Discovering Nature

Category: Vernal pool

Vernal pool vitality


It seems to take no time at all for these frog’s eggs to develop. Here’s a proud and strangely happy looking mother frog.


Salamander Season


We discovered yesterday that we’d completely missed a chapter of spring. It seems early, but there were lots of signs of the season advancing, including salamanders cruising about among the dead leaves in one of our favorite pools.


Eggs had already hatched into plump tadpoles.


Some frogs were floating about. This one’s trying to remain incognito, and she almost succeeded in getting stepped on.


There were various signatures of creatures who were out and about and carving their names on trees.





The wind had left its mark too. This tree had been split in two and turned into a drinking trough.


And this was one of many that had been plucked up by the roots.


We saw some kinglets, and a few geese squabbling endlessly over their own patch of pond. We also saw a new beaver lodge, and lots of signs of the beaver’s activity on trees along the bank:


It was sunny and mild, and the green was just starting to show in the landscape.


On the whole it was a thoroughly enjoyable walk! Even though our winter has been unusually mild, the sight of new growth always marks a welcome change.


A friend tells me this flower is called coltsfoot. It’s one of the earliest spots of color to be seen in the mud along the roadsides.

Spring Thaw


It was in the 60’s, the snow was melting, and the sun was out. We decided to head out and see what the woods looked like on such a welcome spring day.

A stop at the vernal pool didn’t seem like it would be too promising. But despite the ice…
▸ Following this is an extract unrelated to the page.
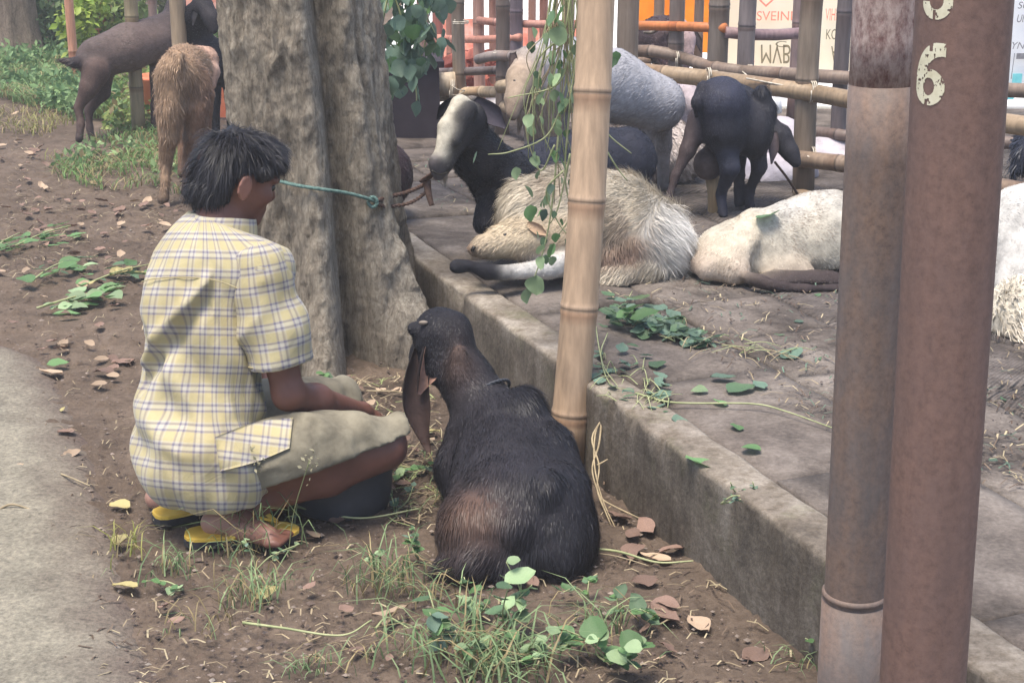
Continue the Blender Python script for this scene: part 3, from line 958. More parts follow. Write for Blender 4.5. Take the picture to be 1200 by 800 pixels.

…I saw the first tadpole of the year.


There’s something incongruous about the stealth of such a plump fellow darting along in his underwater world. I was glad to see him.

He wasn’t the only one enjoying the water. A big snapping turtle was floating on the pond, bleary-eyed. There were many ducks around the area, and I wondered if they realized he was there. I wouldn’t want to be anywhere near him if I was a duck.


We took our dog Lucy. She had a blast, of course.


We certainly appreciated her supervision playing in the stream. Where would we be without someone to catch every splash?


But I felt an unexpected sadness, remembering how our old dog, Katie, who died over a year ago, used to love coming here too. I remembered how we had to leave her at home toward the end because she was so unwell, and she’d stand at the back window and watch us drive away. Memories are a part of these familiar places. Rest in peace, Katie.


We needed the warmth and sun, and we saw a number of other people out and about in the woods too. All of us are ready for the snow to be gone — even though it means the season of mud begins. It was good to be out and feel the balminess and promise of spring.


Yellowthroats and Other Wonders

Yesterday we visited the Nature Preserve managed by the State University here in town. It was our first time back since the trees were just starting to bud, and the bright green of maples gave the woods an enchanted feel. Tossing leaves dappled the ground with shifting shadows.

Younger Daughter (8) spotted this tiny flower first thing. When I got home I looked for it in our Peterson’s First Guide, but I didn’t find it.

*Edited to add: I think it’s called bird’s-eye speedwell! Hat-tip to Ramble.

We visited the vernal pool that was so active in early spring with salamanders, wood frogs, spring peepers, and the eggs of all three.

We saw a few salamanders, frogs and turtles, but compared to before, it had the air of a place winding down. It was much quieter. But some species were still busy reproducing. We saw this enormous spider hustling along with its egg sac. Given that I’ve just reread Tolkien’s Two Towers with its memorable Spiderish Monster, I named it Shelob.

The resident brown creeper was there, too.

We ventured on past an abandoned beaver lodge and numerous stands of fern.

At the pond, a song sparrow greeted us, and directed our attention to a goose practicing her figure skating.

There were a few water snakes, sunfish, bullheads, a Baltimore oriole, yellow warblers, and catbirds buzzing about. We also saw a water-loving mammal munching among the grasses. It was leaner and quicker and darker than a muskrat, so we guessed it was a mink. Out across the water, a hermit thrush or wood thrush was singing, and two red-tails were circling together over a spot on the hillside. I’m guessing they may have a nest there.

A common yellowthroat was trumpeting his “wichity wichity wichity” call, and he let me get a few pictures, quick though he was.

There was another photographer there, one with a 200-500 lens. Mine is a 70-300. He suggested getting a hood and a polarizer to cut down on glare. I actually have a polarizing filter; it came along with the plain UV filter I bought when I first got my lens. I tried it out after I got home, but as before when I’d tried using it, I wasn’t impressed. Maybe it’s not the best quality. I don’t have a hood, but I’d like to try one. I noticed that last weekend at the Migration Celebration, quite a few folks were using them.

On the way out, I enjoyed these flowers. They’re quite tiny, and like many of the other spring flowers they’re plain white. I wish my picture had better focus (I couldn’t move far enough away for the lens), but even as is it has a certain dreamlike quality.